着付けを習いはじめてしばらく経ち、袋帯まで手順は覚えた。
憧れの着物は鈴木清順の映画の大楠道代だと思っていたが、先日見た黒澤明のまあだだよの内田百間の奥さんが紺の紬に半巾を貝の口に結んでいた普段着がなんだかとても素敵だった。
祖母がよく着ていたざっくりした絣に葡萄茶に近い赤の織り帯を締めたい。八掛が赤いのは古いと言われても好きだ。
大島紬に紅型の帯。それに蘇芳か金茶の帯締め。ちらっと見える襦袢、帯揚げ、半襟、羽織、羽織紐至るまで細部に組合せの余地がある着物は洋服より断然おもしろいと感じる。日常ではもはやハレ着としての役割となってしまっているが、ほんとうにおもしろいのはフォーマルできちんと着なければいけない着物じゃない着物。フォーマルで着る場合のタオルやらをやたら巻き付けて「きちんとした」姿に補正しなければならないことや格を気にして着るより、着物はひたすら自分の要請で自分のために着たい。着ると、日常的に着物を着ていた人たちが衣服からどのように佇まいを作られてきたかということを検証できる。この衣服では開脚やバレエのバットマンのような足を蹴り上げる動きが発想されなかったのは必然だし、草履を履けば足の運び方はやや前のめりになりすり足になる。やはり民族の踊りの基本的な型、重心の取り方は日常動作から生み出されたものということを追って体験できる。大野一雄さんが生活を大事にしなさいというのは、踊りとそれがどういう場合でも密接だということを指しているのだろうかと思い返したり。洋服で生きて来た自分にとって、着物に作られる体はどのように感じられるものなのか、また洋服に作られた体はどんなものなのか。
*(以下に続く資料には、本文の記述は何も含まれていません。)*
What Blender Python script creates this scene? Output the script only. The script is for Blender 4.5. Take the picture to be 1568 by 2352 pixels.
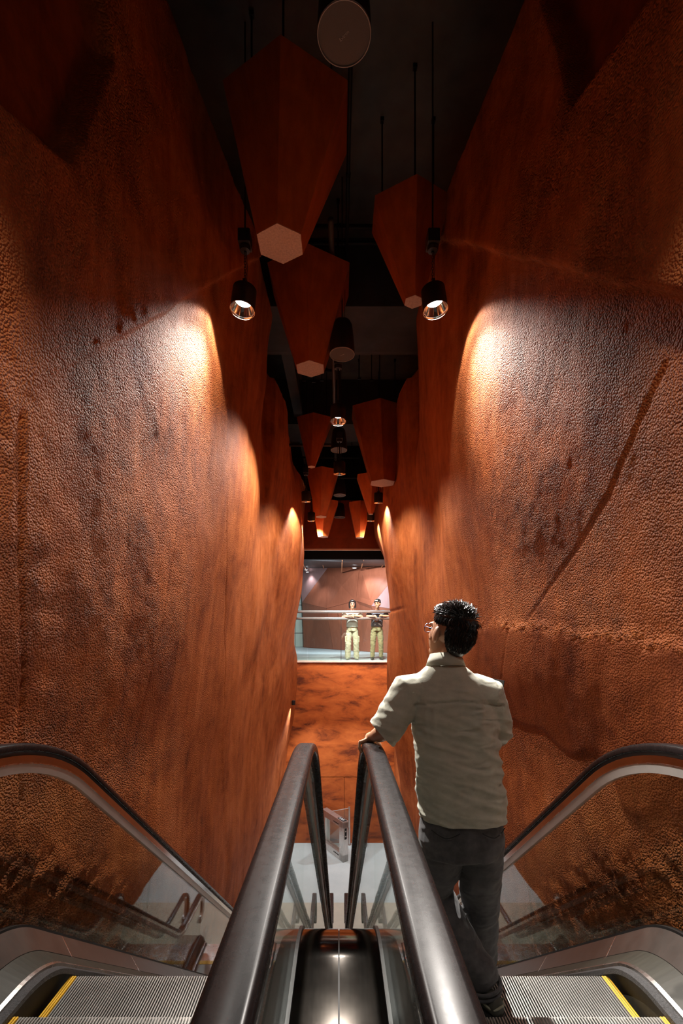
import bpy, bmesh, math, random
import numpy as np
from mathutils import Vector, Matrix, noise as mnoise

for o in list(bpy.data.objects):
    bpy.data.objects.remove(o, do_unlink=True)
scene = bpy.context.scene
COL = scene.collection
random.seed(7)

# ------------------------------------------------------------------ camera
# eye level is z = 0; the lower hall floor lies at z = -6.4; the view runs along +Y
FPX, HORIZON, VPX = 1075.0, 1445.0, 778.0
cam = bpy.data.cameras.new('camera')
cam.sensor_fit = 'AUTO'
cam.sensor_width = 36.0
cam.lens = FPX / 2352.0 * 36.0
cam.shift_x = (784.0 - VPX) / 2352.0
cam.shift_y = (HORIZON - 1176.0) / 2352.0
cam.clip_start = 0.02
camo = bpy.data.objects.new('camera', cam)
COL.objects.link(camo)
camo.location = (0, 0, 0)
camo.rotation_euler = (math.pi / 2, 0, 0)
scene.camera = camo

# ------------------------------------------------------------------ world, exposure
w = bpy.data.worlds.new('world')
scene.world = w
w.use_nodes = True
w.node_tree.nodes['Background'].inputs[0].default_value = (0.8, 0.85, 1.0, 1)
w.node_tree.nodes['Background'].inputs[1].default_value = 0.02
vs = scene.view_settings
vs.view_transform = 'Standard'
vs.look = 'None'
vs.gamma = 1.0
vs.exposure = 0.12
vs.use_curve_mapping = False

# lamp output (watts) used by the lamp builders below
P_FRONT, P_MID, P_FAR, P_OVER = 240.0, 260.0, 190.0, 150.0
P_GALLERY, P_LANDING, P_LOWER = 420.0, 45.0, 200.0
LAMP_COL = (1.0, 0.93, 0.86)
COOL = (0.86, 0.93, 1.0)

# ------------------------------------------------------------------ helpers
def setp(o, label=None, cat=None, group=None, kind=None):
    if label: o['label'] = label
    if cat: o['category'] = cat
    if group: o['group'] = group
    if kind: o['kind'] = kind
    return o

def link(name, me, mat=None, parent=None, smooth=False):
    o = bpy.data.objects.new(name, me)
    COL.objects.link(o)
    if mat is not None and len(me.materials) == 0:
        me.materials.append(mat)
    if parent is not None:
        o.parent = parent
        o.matrix_parent_inverse = Matrix.Identity(4)
    if smooth:
        me.polygons.foreach_set('use_smooth', [True] * len(me.polygons))
    return o

def bobj(name, bm, mat=None, parent=None, smooth=False, loc=None):
    bmesh.ops.recalc_face_normals(bm, faces=bm.faces[:])
    me = bpy.data.meshes.new(name)
    bm.to_mesh(me)
    bm.free()
    o = link(name, me, mat, parent, smooth)
    if loc is not None: o.location = loc
    return o

def empty(name, loc, rz=0.0):
    o = bpy.data.objects.new(name, None)
    o.empty_display_size = 0.05
    COL.objects.link(o)
    o.location = loc
    o.rotation_euler = (0, 0, rz)
    return o

def box(bm, x0, x1, y0, y1, z0, z1, bev=0.0):
    r = bmesh.ops.create_cube(bm, size=1.0)
    vs_ = r['verts']
    for v in vs_:
        v.co = Vector(((x0 + x1) / 2 + v.co.x * (x1 - x0), (y0 + y1) / 2 + v.co.y * (y1 - y0), (z0 + z1) / 2 + v.co.z * (z1 - z0)))
    if bev > 0:
        es = set()
        for v in vs_: es.update(v.link_edges)
        bmesh.ops.bevel(bm, geom=list(es), offset=bev, segments=2, affect='EDGES', profile=0.6)

def prism(bm, pts, axis, a0, a1):
    """polygon pts (2D) extruded along axis ('x','y','z') from a0 to a1"""
    def P(p, a):
        return {'x': (a, p[0], p[1]), 'y': (p[0], a, p[1]), 'z': (p[0], p[1], a)}[axis]
    A = [bm.verts.new(P(p, a0)) for p in pts]
    B = [bm.verts.new(P(p, a1)) for p in pts]
    bm.faces.new(A); bm.faces.new(B[::-1])
    n = len(pts)
    for i in range(n):
        bm.faces.new((A[i], A[(i + 1) % n], B[(i + 1) % n], B[i]))

def lathe(bm, prof, seg=24, c=(0, 0, 0), cap0=True, cap1=True, mat=None):
    rings = []
    for r, z in prof:
        ring = []
        for k in range(seg):
            a = 2 * math.pi * k / seg
            p = Vector((c[0] + r * math.cos(a), c[1] + r * math.sin(a), c[2] + z))
            if mat is not None: p = mat @ p
            ring.append(bm.verts.new(p))
        rings.append(ring)
    for i in range(len(rings) - 1):
        for k in range(seg):
            k2 = (k + 1) % seg
            bm.faces.new((rings[i][k], rings[i][k2], rings[i + 1][k2], rings[i + 1][k]))
    if cap0: bm.faces.new(rings[0][::-1])
    if cap1: bm.faces.new(rings[-1])

def limb(bm, pts, seg=12, closed=False, flat=None):
    """tube through [(pos, r)] with rounded ends; flat=(dir, factor) squashes along dir"""
    P = [Vector(p) for p, r in pts]
    R = [r for p, r in pts]
    n = len(P)
    if not closed:
        # rounded end caps
        d0 = (P[0] - P[1]).normalized(); d1 = (P[-1] - P[-2]).normalized()
        P = [P[0] + d0 * R[0] * 0.75, P[0] + d0 * R[0] * 0.45] + P + [P[-1] + d1 * R[-1] * 0.45, P[-1] + d1 * R[-1] * 0.75]
        R = [R[0] * 0.45, R[0] * 0.82] + R + [R[-1] * 0.82, R[-1] * 0.45]
        n = len(P)
    up = None
    rings = []
    for i in range(n):
        if closed: t = (P[(i + 1) % n] - P[i - 1])
        elif i == 0: t = P[1] - P[0]
        elif i == n - 1: t = P[-1] - P[-2]
        else: t = P[i + 1] - P[i - 1]
        t.normalize()
        if up is None:
            up = Vector((0, 0, 1)) if abs(t.z) < 0.9 else Vector((0, 1, 0))
        u = (up - t * up.dot(t))
        if u.length < 1e-5: u = t.orthogonal()
        u.normalize(); up = u
        v = t.cross(u)
        ring = []
        for k in range(seg):
            a = 2 * math.pi * k / seg
            off = (u * math.cos(a) + v * math.sin(a)) * R[i]
            if flat is not None:
                fd = Vector(flat[0]).normalized()
                off = off - fd * off.dot(fd) * (1 - flat[1])
            ring.append(bm.verts.new(P[i] + off))
        rings.append(ring)
    m = n if closed else n - 1
    for i in range(m):
        a, b = rings[i], rings[(i + 1) % n]
        for k in range(seg):
            k2 = (k + 1) % seg
            bm.faces.new((a[k], a[k2], b[k2], b[k]))
    if not closed:
        bm.faces.new(rings[0][::-1]); bm.faces.new(rings[-1])

def rod(bm, a, b, r, seg=8):
    a, b = Vector(a), Vector(b)
    d = b - a
    M = Matrix.Translation(a) @ d.to_track_quat('Z', 'Y').to_matrix().to_4x4()
    lathe(bm, [(r, 0), (r, d.length)], seg, mat=M)

def rings_loft(bm, rings, seg=28, p=2.0):
    """horizontal super-ellipse rings: (cx, cy, cz, rx, ry)"""
    R = []
    for cx, cy, cz, rx, ry in rings:
        ring = []
        for k in range(seg):
            a = 2 * math.pi * k / seg
            c, s = math.cos(a), math.sin(a)
            ring.append(bm.verts.new((cx + rx * math.copysign(abs(c) ** (2 / p), c), cy + ry * math.copysign(abs(s) ** (2 / p), s), cz)))
        R.append(ring)
    for i in range(len(R) - 1):
        for k in range(seg):
            k2 = (k + 1) % seg
            bm.faces.new((R[i][k], R[i][k2], R[i + 1][k2], R[i + 1][k]))
    bm.faces.new(R[0][::-1]); bm.faces.new(R[-1])

def ellipsoid(bm, c, r, rot=None, seg=20, rg=14):
    M = Matrix.Translation(Vector(c)) @ (rot.to_4x4() if rot is not None else Matrix.Identity(4)) @ Matrix.Diagonal((r[0], r[1], r[2], 1))
    bmesh.ops.create_uvsphere(bm, u_segments=seg, v_segments=rg, radius=1.0, matrix=M)

def remeshed(name, bm, voxel, smooth, mat, parent=None, disp=None, xform=None, cuts=()):
    """union of the closed pieces in bm by voxel remesh, smoothed, as one continuous mesh"""
    bmesh.ops.recalc_face_normals(bm, faces=bm.faces[:])
    me = bpy.data.meshes.new('tmp'); bm.to_mesh(me); bm.free()
    if xform is not None: me.transform(xform)
    o = bpy.data.objects.new('tmp', me); COL.objects.link(o)
    m = o.modifiers.new('r', 'REMESH'); m.mode = 'VOXEL'; m.voxel_size = voxel; m.use_smooth_shade = True
    if smooth:
        s = o.modifiers.new('s', 'SMOOTH'); s.factor = 0.5; s.iterations = smooth
    dg = bpy.context.evaluated_depsgraph_get()
    ev = o.evaluated_get(dg)
    out = bpy.data.meshes.new_from_object(ev)
    bpy.data.objects.remove(o, do_unlink=True)
    out.name = name
    if cuts:      # trim openings (cuffs, hems) with a clean edge
        b2 = bmesh.new(); b2.from_mesh(out)
        for cp, cn, rad in cuts:
            cp, cn = Vector(cp), Vector(cn).normalized()
            fs = [f for f in b2.faces if (f.calc_center_median() - cp).length < rad]
            es = {e for f in fs for e in f.edges}; vs2 = {v for f in fs for v in f.verts}
            bmesh.ops.bisect_plane(b2, geom=list(vs2) + list(es) + fs, plane_co=cp, plane_no=cn, clear_outer=True)
        b2.to_mesh(out); b2.free()
    if disp is not None:
        nv = len(out.vertices)
        co = np.empty(nv * 3); out.vertices.foreach_get('co', co); co = co.reshape(-1, 3)
        no = np.empty(nv * 3); out.vertex_normals.foreach_get('vector', no); no = no.reshape(-1, 3)
        co = disp(co, no)
        out.vertices.foreach_set('co', co.ravel()); out.update()
    out.materials.clear()
    out.materials.append(mat)
    return link(name, out, None, parent, True)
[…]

洋服から着物になるとまず制限ができる。制限という言葉を使ってしまうのはどうしても稼働域が狭まるし自転車に乗れないなどの出来ない事が出てくるため。いきなり原点回帰というようにフィットするわけではないらしい。ただ馴染み方には親密さを覚える。帯がお腹にあるととても安心する感じがある。
古着の着物やに行けば山と積まれた紬や小紋。大正、昭和の女たちの脱け殻、と感じるのは、着物が皆同じ形だからだろう。店に置けないほど在庫があると店の人。着物はほどく事を前提に縫われていることが洋服との大きな違いである。袖の角が丸くなった仕立ての物でも丸く裁断しているのでなく縫い止めてあるだけでほどけば長方形の布地になる。仕立て直す、あるいは次の使いようを考えられた形になっている。半襟を付け替えたり、着る人がある程度手をかける必要もある。手間がいる。着物は現在のとにかく安価で売りさばかれる使い捨て状態の衣服と真逆の思想が形になったものだと言える。そんなことを考えながら冬場はもはや手放せなくなっている肌に近しいヒートテックを着て着物の山の中にいる。